Brady was a childhood hero to many of us who grew up in 1970s Dublin.

PFA Footballer of the Year in 1979, he offered a rebuke to the claustrophobic consensus that to be Irish in that largely grim decade by definition bolted the door shut on adventure or success or any kind of escape from what was a prevailing hopelessness, a stunting melancholy.

Sashaying along Broadway, Brady was an antidote to our communal inferiority complex.

“Chippy” stepped onto a rectangle of grass in London or Manchester or Merseyside and his effortless grace, the fluency and poise with which he conducted the Arsenal choir, lit up the lives of so many in the council estates he had left behind, polished the diamond that is vicarious thrill.

The bravery and joy and sheer brilliance with which he – one of us - glided across the turf delivered the ultimate remedy to gloom for a kid living through those grey days...a license to dream.

Recently, I read Danya Kukafka’s searing new novel, Notes on an Execution.

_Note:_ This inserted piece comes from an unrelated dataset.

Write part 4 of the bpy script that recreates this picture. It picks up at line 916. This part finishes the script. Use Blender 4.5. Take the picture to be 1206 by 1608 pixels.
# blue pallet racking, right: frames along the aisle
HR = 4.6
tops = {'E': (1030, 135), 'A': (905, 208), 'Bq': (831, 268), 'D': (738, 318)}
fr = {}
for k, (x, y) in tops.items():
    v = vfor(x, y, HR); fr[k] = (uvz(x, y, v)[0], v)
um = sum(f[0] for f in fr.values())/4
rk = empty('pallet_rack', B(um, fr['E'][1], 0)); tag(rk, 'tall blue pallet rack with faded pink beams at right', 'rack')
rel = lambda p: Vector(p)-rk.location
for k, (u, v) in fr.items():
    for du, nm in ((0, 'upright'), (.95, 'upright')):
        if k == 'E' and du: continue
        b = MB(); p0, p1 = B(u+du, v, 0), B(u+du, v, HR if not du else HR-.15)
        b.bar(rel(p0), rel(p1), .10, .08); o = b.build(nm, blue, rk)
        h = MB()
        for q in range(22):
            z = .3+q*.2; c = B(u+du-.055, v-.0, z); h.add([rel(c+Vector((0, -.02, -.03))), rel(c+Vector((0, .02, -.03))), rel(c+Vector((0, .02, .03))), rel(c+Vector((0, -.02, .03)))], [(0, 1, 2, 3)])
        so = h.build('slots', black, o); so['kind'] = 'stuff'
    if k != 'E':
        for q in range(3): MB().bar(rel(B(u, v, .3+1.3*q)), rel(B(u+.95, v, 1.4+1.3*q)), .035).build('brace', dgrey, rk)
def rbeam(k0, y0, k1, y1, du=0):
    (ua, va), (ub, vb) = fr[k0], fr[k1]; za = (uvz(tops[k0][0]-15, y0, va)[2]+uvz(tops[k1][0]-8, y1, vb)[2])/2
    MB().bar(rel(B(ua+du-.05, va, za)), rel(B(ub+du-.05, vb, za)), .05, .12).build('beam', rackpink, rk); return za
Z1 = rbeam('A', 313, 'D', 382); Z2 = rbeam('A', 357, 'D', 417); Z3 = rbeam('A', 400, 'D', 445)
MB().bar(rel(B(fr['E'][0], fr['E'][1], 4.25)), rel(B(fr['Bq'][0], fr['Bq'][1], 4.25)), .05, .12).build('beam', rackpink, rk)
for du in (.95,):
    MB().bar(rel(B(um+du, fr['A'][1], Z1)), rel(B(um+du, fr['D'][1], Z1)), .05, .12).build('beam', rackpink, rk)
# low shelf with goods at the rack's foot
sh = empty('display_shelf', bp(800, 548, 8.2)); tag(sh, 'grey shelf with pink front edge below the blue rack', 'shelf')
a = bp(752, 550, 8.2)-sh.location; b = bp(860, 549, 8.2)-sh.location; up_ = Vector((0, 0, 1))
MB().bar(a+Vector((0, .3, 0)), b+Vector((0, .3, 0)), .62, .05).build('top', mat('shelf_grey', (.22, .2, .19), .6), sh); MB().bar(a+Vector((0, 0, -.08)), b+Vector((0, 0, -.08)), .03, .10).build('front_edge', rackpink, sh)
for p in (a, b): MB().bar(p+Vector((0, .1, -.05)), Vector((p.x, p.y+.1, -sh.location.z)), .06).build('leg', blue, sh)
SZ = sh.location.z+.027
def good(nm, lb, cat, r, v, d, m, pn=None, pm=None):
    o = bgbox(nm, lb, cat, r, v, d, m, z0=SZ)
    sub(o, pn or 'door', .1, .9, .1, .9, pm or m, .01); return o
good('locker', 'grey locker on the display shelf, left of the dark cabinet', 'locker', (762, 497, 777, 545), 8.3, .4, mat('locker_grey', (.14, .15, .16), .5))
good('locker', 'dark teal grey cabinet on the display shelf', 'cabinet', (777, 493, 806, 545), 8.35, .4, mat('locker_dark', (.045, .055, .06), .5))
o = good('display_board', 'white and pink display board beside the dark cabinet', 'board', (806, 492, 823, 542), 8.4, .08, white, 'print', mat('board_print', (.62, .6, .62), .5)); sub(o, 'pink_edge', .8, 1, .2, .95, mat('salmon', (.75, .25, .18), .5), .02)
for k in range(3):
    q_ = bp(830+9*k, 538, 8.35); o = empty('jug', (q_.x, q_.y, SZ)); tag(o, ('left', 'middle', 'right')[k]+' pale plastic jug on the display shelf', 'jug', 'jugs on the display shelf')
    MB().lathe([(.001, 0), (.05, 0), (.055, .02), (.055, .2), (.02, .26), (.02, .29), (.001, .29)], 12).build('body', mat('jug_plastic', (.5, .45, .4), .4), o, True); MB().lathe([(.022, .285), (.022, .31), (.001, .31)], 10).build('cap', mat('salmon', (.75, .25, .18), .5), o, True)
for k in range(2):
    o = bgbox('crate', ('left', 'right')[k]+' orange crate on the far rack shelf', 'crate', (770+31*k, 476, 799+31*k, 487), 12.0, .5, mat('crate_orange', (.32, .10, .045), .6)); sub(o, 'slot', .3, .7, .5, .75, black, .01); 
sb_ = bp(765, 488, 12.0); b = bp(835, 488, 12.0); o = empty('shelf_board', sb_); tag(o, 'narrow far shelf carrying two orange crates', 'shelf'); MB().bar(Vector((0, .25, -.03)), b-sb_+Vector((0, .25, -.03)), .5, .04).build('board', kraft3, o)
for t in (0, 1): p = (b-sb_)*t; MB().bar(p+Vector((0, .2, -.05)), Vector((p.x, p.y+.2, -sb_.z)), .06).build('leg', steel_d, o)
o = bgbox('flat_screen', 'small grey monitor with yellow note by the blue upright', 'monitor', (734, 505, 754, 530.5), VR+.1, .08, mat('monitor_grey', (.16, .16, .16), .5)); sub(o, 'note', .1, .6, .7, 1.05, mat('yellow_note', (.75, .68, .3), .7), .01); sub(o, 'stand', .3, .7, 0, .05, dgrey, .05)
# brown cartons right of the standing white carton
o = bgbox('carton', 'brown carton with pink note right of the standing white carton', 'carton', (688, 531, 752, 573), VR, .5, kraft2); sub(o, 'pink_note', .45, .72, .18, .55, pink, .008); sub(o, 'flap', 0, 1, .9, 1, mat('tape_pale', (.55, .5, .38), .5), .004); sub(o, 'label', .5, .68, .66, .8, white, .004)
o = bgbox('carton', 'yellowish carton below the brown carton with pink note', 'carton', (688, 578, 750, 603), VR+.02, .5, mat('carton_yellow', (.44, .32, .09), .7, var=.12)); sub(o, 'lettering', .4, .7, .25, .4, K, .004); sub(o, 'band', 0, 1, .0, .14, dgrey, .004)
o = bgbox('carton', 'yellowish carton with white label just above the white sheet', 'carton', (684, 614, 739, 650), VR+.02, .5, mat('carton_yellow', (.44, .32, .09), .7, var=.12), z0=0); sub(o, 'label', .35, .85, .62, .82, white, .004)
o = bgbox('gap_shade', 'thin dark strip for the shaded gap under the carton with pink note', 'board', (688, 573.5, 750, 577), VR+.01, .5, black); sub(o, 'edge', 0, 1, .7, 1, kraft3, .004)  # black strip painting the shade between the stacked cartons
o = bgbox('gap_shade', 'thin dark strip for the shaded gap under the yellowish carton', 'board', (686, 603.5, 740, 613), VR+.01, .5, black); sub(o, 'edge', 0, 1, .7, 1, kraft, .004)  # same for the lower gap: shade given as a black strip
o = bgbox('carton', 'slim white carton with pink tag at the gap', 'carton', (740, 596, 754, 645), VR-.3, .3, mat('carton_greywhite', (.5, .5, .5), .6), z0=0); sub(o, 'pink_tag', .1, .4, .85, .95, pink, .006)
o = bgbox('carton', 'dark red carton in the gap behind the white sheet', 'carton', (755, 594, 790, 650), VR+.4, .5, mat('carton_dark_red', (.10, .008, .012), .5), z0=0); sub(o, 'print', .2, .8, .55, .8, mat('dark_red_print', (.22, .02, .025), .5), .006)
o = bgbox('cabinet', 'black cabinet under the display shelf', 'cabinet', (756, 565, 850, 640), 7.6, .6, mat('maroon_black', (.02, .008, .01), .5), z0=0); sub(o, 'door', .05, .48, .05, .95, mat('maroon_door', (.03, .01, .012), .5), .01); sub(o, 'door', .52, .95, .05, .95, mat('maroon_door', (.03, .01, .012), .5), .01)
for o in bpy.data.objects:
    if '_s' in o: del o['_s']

A gorgeous description of one of the characters just happens to fit a younger Brady like a tailored suit.

“Hazel was her real self when she danced, but she was more than that. She was feather, she was breath. She was an illusion, a mirage that answered only to music and memory. She flew.”

Through the 1970s and deep into the next decade, Liam Brady flew.

On the plumage of his feathered wings, he transported so many of us to a place above the clouds.

Decommissioning despair, the Whitehall sorcerer persuaded his Irish congregation that eloquence with a ball was a kind of magic, that fantasy and truth could be one and the same.